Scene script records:
(begin)
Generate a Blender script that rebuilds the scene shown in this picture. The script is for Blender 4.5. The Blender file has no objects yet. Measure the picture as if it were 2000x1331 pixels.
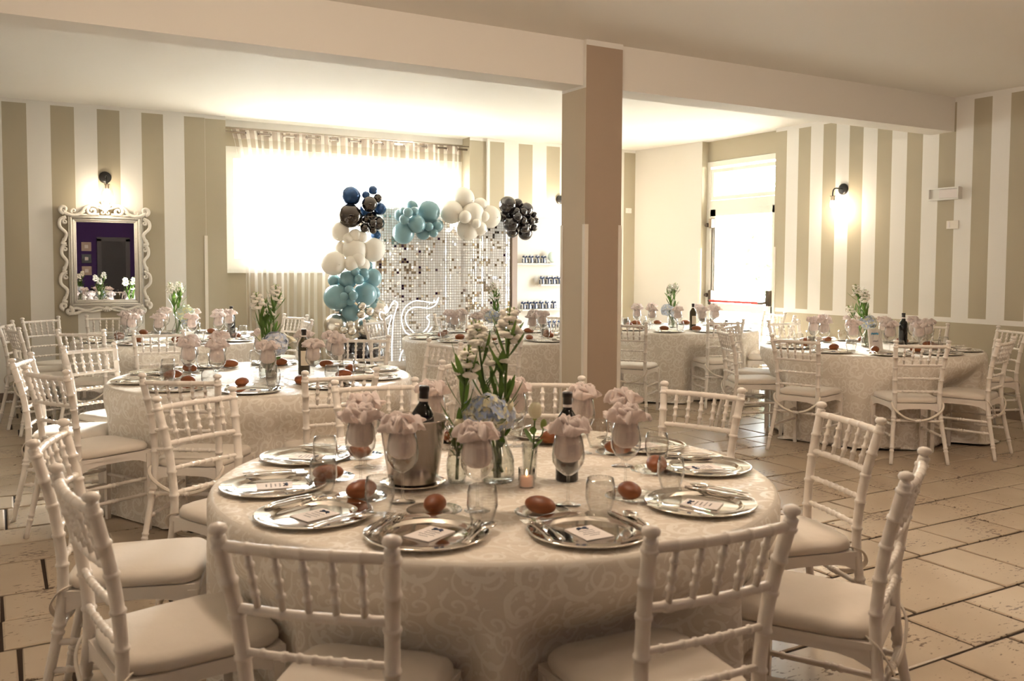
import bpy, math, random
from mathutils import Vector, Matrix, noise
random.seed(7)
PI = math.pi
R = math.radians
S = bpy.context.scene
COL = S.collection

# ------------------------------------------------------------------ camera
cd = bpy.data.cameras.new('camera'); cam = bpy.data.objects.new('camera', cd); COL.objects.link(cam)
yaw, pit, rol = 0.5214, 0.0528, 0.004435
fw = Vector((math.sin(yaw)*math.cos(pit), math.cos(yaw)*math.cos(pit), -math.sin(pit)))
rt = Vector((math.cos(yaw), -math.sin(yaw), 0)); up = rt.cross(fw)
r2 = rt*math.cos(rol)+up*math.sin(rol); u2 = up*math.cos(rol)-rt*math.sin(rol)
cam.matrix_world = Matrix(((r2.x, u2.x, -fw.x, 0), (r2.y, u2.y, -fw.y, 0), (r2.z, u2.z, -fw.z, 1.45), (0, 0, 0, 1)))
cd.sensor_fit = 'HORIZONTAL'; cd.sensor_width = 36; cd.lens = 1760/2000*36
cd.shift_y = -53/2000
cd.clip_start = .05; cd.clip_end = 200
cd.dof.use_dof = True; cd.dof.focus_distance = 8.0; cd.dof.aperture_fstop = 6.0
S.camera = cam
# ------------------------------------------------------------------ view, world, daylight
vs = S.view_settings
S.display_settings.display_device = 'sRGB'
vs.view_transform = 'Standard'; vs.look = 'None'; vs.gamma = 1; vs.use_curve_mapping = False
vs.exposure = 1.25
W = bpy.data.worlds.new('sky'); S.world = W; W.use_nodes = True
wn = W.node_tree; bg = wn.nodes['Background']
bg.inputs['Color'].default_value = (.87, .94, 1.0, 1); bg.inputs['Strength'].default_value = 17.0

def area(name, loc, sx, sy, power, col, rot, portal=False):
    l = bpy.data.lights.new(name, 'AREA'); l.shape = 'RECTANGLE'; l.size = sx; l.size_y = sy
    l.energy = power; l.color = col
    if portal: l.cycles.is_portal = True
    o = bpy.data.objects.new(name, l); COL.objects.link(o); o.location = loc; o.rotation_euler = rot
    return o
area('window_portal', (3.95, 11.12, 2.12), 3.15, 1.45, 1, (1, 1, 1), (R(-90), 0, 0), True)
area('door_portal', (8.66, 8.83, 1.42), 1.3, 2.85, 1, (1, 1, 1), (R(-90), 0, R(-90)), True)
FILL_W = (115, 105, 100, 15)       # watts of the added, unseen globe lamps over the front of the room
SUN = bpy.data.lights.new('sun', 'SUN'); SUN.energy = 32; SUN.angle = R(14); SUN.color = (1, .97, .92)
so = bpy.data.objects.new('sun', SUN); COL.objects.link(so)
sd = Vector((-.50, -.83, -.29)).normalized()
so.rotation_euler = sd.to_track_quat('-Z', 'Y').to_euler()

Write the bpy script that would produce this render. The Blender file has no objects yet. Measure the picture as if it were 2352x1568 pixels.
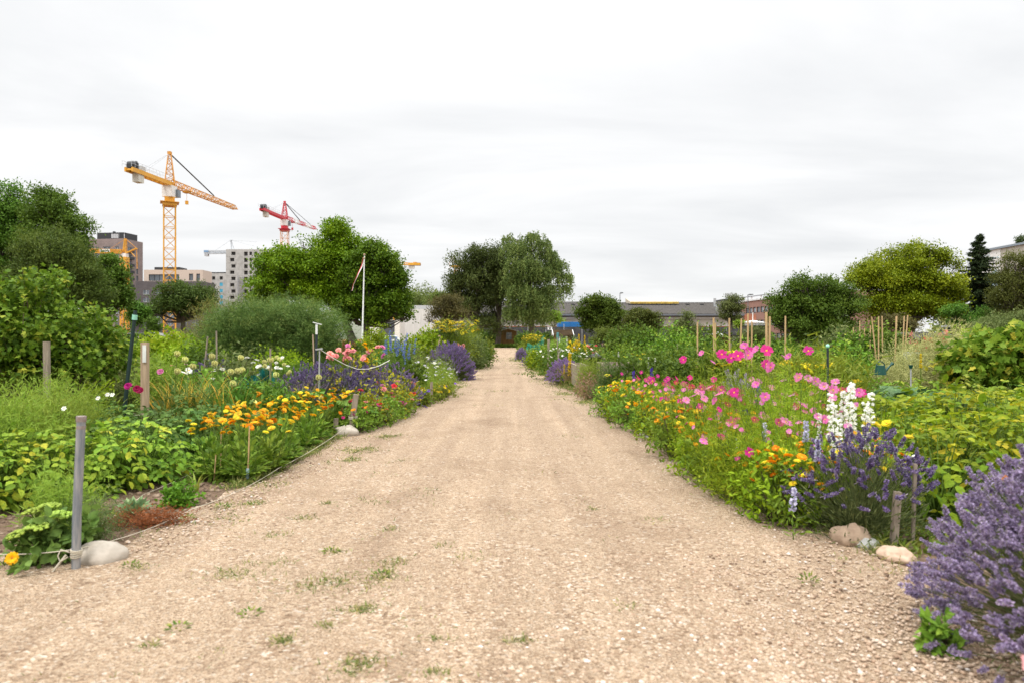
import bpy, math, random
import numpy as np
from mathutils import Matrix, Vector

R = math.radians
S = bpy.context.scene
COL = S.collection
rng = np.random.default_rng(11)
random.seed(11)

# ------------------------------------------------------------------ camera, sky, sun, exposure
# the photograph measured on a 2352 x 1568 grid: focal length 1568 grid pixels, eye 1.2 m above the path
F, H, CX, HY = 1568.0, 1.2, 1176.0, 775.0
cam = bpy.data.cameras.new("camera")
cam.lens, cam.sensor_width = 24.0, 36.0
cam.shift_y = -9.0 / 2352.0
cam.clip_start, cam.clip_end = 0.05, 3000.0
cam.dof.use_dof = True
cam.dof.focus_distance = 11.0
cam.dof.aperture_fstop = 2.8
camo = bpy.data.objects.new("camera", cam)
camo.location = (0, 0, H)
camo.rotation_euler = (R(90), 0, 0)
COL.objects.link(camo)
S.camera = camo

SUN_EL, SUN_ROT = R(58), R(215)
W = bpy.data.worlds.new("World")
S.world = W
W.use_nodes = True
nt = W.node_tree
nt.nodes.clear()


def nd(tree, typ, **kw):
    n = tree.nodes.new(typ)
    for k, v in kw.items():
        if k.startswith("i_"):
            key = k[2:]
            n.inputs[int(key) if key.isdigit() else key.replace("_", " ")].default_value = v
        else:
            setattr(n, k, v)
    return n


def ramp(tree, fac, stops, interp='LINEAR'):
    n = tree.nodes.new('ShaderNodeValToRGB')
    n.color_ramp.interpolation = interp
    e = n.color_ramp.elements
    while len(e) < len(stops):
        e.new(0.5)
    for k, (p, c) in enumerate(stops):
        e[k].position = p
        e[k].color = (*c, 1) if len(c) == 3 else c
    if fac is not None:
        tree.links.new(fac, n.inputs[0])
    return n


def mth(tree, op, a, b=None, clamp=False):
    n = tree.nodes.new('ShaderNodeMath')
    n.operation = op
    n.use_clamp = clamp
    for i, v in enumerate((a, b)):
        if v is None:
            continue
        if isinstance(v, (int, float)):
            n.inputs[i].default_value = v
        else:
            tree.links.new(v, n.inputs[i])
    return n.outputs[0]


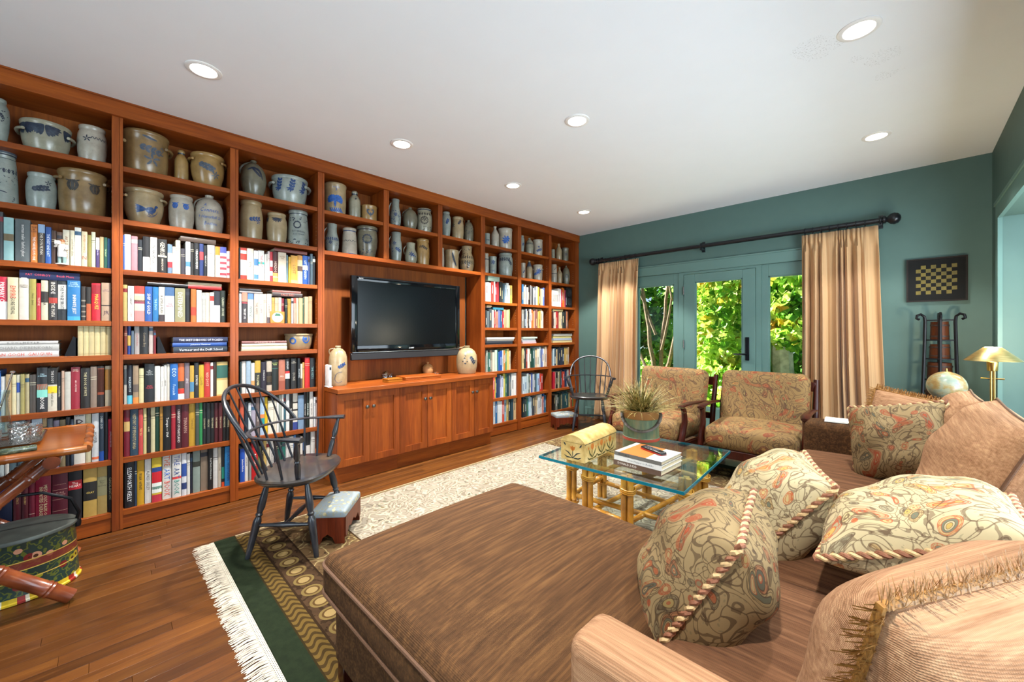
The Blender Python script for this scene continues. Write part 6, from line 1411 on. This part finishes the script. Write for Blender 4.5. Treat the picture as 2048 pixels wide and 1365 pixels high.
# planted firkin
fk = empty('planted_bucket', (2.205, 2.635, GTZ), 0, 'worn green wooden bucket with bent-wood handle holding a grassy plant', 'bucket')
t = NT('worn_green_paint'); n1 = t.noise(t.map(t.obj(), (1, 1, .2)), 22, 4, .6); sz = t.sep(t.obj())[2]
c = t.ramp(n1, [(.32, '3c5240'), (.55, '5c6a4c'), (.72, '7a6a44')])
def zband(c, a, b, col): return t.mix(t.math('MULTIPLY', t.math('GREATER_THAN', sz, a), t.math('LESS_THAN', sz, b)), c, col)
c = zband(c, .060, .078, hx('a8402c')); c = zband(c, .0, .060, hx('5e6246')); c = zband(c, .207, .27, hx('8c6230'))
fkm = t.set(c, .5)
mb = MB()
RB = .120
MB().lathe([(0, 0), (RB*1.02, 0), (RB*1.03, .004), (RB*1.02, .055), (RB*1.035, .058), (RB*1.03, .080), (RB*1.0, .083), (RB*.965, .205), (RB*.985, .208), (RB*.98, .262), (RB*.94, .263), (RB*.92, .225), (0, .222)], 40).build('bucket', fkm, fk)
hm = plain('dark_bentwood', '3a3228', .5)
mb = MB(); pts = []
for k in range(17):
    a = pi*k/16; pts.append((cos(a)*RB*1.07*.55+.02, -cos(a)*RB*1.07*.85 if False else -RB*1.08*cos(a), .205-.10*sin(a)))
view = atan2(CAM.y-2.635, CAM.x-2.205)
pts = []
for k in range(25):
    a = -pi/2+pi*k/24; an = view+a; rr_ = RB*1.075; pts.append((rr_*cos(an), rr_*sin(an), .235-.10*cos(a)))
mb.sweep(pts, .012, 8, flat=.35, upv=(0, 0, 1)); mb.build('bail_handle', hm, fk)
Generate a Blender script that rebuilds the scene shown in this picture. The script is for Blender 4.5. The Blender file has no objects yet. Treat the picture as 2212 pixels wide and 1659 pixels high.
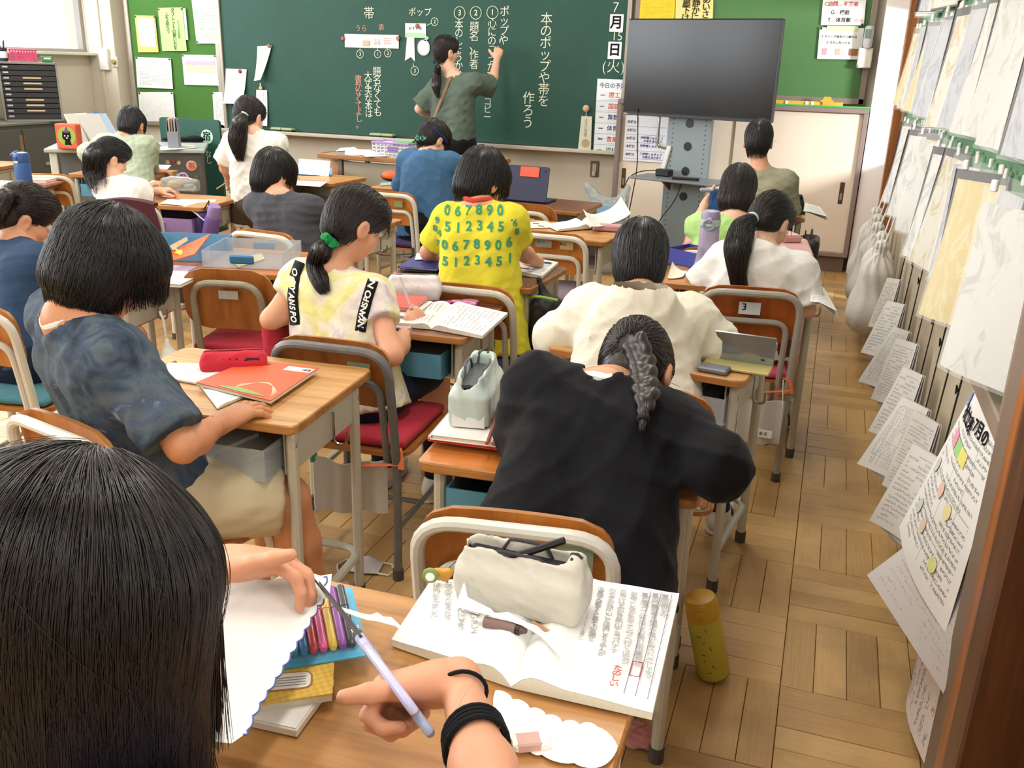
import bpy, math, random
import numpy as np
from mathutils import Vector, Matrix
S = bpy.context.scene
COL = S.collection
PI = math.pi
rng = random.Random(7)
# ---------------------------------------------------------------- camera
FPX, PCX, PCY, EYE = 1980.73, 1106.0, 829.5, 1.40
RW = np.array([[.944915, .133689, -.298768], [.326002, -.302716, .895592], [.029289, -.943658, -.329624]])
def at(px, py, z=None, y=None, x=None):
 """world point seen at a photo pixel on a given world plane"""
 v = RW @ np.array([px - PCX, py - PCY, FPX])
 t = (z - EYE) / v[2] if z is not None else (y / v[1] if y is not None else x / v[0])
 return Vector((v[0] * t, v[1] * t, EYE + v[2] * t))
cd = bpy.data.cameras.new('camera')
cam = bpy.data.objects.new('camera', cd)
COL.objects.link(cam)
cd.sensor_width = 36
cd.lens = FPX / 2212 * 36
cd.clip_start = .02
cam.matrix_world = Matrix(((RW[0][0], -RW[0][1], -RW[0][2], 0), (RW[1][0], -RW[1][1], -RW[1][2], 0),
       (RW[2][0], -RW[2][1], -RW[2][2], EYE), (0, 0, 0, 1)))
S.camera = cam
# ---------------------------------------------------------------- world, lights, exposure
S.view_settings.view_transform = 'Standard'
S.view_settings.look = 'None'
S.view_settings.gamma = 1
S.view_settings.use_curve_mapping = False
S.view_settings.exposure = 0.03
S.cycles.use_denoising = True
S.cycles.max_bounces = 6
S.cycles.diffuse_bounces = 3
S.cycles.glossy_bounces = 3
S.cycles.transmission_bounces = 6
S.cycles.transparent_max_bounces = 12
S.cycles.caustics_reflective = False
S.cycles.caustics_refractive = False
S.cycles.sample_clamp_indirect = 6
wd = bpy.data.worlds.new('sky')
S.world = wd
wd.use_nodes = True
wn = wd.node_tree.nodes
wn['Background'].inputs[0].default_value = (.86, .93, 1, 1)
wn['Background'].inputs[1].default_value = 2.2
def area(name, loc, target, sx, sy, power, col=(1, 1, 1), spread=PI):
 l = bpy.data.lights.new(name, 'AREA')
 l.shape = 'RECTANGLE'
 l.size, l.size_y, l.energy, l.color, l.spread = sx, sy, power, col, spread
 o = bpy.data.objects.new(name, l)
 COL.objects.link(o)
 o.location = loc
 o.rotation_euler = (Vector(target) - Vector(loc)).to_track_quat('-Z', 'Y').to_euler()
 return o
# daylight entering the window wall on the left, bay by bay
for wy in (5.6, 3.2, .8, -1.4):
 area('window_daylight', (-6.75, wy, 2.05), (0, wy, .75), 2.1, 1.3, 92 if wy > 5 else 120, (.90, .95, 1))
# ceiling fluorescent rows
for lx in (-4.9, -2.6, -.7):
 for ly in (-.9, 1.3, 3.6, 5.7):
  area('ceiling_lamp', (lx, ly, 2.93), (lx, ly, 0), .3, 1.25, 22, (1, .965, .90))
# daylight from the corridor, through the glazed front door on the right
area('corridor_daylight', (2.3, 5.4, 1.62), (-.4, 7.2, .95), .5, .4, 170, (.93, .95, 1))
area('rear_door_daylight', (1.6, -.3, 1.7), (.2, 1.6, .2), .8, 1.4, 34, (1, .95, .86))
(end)
■ Exercise prompt ■
Above are the entries; count how many of their lines contain the word "were" and give only that number.

■ Answer to this exercise ■
2